Ob diese von Platon gewissermaßen 'verschmolzen' überlieferten Episoden oder Ereignisse aus urgeschichtlichen und protohistorischen Perioden tätsächlich untereinander in keiner Beziehung standen, muss allerdings hinterfragt werden. Vermutlich verhinderte Prof. Schochs übereilte Zurückweisung der 'Atlantis im Atlantik'-Theorien, dass er die naheliegende Möglichkeit erkannte, eine Gemeinsamkeit dieser Ereignisse könne in einem - direkten oder auch indirekten - Bezug zur prähistorischen Welt des Atlantik-Raumes liegen.

Interessanter Weise (und untypisch für die meisten schulwissenschaftlich argumentierenden Betrachter des Atlantis-Problems) befasst sich Schoch gerade mit jenen anzunehmenden ältesten, spätpaläolithischen Komponenten der Atlantida. Hierzu bezieht er sich auf Mary Settegast und ihr Buch „Plato Prehistorian“, deren Argumentation er plausibel und überzeugend findet. Sie zeige, dass die Geschichte Platons in einem breiten Rahmen einen schrecklichen Krieg in der mediterranen Welt schildert, der auf einen dramatischen Klimawechsel zurückging und ganze Völker in Bewegung setzte.

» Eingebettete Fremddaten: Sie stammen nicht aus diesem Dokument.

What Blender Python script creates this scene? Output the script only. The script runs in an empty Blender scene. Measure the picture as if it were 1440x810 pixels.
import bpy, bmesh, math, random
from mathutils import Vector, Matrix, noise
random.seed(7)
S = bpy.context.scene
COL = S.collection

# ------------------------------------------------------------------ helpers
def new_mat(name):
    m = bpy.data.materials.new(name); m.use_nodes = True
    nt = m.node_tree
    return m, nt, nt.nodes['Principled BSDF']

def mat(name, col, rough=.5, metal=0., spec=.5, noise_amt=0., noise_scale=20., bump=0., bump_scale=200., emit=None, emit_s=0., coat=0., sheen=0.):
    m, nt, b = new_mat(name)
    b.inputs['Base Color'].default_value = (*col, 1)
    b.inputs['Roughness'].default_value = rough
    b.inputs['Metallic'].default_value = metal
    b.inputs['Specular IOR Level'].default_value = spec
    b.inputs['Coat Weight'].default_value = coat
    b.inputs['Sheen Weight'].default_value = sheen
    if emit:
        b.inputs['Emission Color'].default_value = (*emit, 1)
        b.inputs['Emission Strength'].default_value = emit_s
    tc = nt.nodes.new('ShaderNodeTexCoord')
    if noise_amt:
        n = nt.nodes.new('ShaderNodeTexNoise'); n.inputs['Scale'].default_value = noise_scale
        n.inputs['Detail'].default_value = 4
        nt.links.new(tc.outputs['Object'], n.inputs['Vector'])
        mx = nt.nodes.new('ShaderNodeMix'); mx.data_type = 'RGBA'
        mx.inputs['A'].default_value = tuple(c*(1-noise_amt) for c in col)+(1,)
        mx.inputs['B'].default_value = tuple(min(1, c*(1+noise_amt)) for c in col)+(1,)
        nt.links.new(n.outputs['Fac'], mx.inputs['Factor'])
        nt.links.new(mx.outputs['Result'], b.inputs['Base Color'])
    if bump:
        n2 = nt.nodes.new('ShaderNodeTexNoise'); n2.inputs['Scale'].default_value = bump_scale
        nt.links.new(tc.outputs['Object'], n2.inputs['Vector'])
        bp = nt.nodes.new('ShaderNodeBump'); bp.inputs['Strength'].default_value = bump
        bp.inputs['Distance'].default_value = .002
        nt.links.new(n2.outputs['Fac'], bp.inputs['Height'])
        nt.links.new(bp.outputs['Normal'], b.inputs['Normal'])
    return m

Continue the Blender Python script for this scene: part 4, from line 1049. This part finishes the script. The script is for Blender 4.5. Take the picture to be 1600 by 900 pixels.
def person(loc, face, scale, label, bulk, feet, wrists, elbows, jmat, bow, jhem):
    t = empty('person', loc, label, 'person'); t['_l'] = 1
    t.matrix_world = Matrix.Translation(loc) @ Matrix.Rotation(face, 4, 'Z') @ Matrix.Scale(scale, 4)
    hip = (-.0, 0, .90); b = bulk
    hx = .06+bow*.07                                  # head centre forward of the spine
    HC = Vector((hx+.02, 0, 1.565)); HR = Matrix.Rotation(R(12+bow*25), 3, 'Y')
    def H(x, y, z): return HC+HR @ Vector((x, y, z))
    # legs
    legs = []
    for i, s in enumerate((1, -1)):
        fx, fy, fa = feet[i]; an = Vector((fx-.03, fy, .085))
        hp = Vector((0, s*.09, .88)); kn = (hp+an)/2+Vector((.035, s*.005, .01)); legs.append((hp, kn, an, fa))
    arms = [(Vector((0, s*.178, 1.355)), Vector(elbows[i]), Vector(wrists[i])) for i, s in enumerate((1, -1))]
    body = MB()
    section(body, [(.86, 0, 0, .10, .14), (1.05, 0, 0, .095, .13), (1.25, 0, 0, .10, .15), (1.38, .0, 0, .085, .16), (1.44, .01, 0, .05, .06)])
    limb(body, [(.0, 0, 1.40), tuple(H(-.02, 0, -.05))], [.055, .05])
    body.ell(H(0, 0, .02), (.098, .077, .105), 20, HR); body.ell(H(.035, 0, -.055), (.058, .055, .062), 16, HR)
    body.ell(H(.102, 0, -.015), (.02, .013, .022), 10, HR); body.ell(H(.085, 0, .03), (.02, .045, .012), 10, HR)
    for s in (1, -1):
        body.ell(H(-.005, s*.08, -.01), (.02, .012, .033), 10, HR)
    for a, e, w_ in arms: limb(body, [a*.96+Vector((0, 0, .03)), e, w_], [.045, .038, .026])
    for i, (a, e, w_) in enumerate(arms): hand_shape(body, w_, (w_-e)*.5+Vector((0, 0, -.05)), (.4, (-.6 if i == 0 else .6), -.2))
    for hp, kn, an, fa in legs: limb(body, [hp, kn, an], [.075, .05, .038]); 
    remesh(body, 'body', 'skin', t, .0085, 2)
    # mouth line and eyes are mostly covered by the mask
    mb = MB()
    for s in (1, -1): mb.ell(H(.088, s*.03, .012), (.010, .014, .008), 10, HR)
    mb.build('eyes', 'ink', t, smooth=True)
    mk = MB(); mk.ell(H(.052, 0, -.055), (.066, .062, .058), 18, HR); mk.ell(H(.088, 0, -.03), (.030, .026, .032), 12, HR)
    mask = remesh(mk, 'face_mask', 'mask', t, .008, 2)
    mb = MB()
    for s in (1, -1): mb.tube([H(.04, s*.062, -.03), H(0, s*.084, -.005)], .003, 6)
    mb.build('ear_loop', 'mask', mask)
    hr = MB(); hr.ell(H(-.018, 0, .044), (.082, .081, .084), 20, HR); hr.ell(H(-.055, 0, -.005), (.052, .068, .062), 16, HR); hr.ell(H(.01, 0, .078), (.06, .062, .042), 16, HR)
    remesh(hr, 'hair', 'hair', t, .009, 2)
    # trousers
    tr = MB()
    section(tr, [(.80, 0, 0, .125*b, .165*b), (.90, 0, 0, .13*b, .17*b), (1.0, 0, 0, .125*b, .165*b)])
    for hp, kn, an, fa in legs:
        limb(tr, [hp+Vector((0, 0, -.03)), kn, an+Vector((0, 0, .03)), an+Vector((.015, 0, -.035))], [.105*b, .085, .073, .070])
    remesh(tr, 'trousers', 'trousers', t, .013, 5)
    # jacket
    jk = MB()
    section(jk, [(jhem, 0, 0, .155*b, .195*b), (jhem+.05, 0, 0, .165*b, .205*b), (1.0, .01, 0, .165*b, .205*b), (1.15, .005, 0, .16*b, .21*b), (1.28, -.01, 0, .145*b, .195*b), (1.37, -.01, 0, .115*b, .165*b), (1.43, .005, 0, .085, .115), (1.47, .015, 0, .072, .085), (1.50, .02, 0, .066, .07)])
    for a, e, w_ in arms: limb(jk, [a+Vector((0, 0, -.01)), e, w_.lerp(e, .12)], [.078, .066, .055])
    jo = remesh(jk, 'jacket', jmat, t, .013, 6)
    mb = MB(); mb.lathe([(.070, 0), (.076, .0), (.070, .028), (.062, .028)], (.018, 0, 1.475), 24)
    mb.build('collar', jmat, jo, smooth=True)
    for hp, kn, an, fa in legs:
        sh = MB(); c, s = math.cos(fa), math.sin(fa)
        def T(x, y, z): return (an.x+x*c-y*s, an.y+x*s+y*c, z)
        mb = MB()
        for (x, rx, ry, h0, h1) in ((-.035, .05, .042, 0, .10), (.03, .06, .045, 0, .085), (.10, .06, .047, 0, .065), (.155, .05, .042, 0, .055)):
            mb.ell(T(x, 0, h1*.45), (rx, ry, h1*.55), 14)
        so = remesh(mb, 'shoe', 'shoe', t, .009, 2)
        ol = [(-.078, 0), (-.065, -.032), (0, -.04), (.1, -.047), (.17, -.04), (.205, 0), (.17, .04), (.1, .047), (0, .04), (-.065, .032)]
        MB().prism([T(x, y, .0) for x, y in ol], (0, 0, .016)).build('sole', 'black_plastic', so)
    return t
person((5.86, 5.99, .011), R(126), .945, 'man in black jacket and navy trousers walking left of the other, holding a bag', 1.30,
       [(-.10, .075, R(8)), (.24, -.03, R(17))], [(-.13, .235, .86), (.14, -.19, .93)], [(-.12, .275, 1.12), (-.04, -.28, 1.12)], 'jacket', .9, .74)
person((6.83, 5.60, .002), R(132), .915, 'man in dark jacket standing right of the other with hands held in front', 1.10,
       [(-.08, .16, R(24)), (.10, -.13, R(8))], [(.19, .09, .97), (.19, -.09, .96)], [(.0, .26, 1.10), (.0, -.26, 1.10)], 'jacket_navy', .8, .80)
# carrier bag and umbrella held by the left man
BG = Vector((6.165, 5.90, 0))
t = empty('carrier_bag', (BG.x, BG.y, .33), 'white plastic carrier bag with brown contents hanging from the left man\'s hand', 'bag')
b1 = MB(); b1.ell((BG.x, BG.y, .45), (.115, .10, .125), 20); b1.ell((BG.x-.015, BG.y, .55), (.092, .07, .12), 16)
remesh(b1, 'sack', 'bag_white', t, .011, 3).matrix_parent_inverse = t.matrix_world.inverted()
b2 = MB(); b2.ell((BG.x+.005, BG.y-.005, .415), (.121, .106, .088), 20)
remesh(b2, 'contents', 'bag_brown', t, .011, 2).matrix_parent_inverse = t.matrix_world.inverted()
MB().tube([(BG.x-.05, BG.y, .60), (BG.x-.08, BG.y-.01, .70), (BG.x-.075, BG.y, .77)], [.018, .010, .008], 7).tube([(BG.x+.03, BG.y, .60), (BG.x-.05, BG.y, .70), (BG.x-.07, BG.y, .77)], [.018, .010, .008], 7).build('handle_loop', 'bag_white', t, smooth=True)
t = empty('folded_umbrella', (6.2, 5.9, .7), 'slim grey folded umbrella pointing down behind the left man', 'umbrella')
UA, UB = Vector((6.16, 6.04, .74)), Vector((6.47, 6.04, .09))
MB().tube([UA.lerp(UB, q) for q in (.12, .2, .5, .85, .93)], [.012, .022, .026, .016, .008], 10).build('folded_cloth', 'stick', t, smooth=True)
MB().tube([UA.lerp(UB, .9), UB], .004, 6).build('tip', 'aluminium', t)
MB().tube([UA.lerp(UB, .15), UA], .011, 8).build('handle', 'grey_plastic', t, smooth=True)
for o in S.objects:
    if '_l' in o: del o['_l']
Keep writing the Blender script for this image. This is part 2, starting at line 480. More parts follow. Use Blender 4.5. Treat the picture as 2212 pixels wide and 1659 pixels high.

Settegast sieht Parallelen zu Platons Atlantis in der Kultur des Magdalénien, deren Angehörige bereits Pferde zähmten [7] und eine künstlerisch hochstehende Kultur hatten, bei denen Waffen anscheinend nicht bekannt waren oder eine herausragende Rolle spielten. Zur Zeit von Platons Atlantis-Untergang um 9.600 v.Chr. gab es Zeichen des Zerfalls des Magdalénier-Kultur und auch für die Herstellung von Waffen, die möglicherweise in Konfliken mit den Mittelmeervölkern Verwendung fanden. Zur selben Zeit trat übrigens auch die das Magdalénien ablösende Kultur des Azilien in Erscheinung, die - wie u.a. erhalten gebliebenene Felszeichnungen (Abb. x) zeigen - einen durchaus kriegerischen oder zumindest wehrhaften Eindruck macht.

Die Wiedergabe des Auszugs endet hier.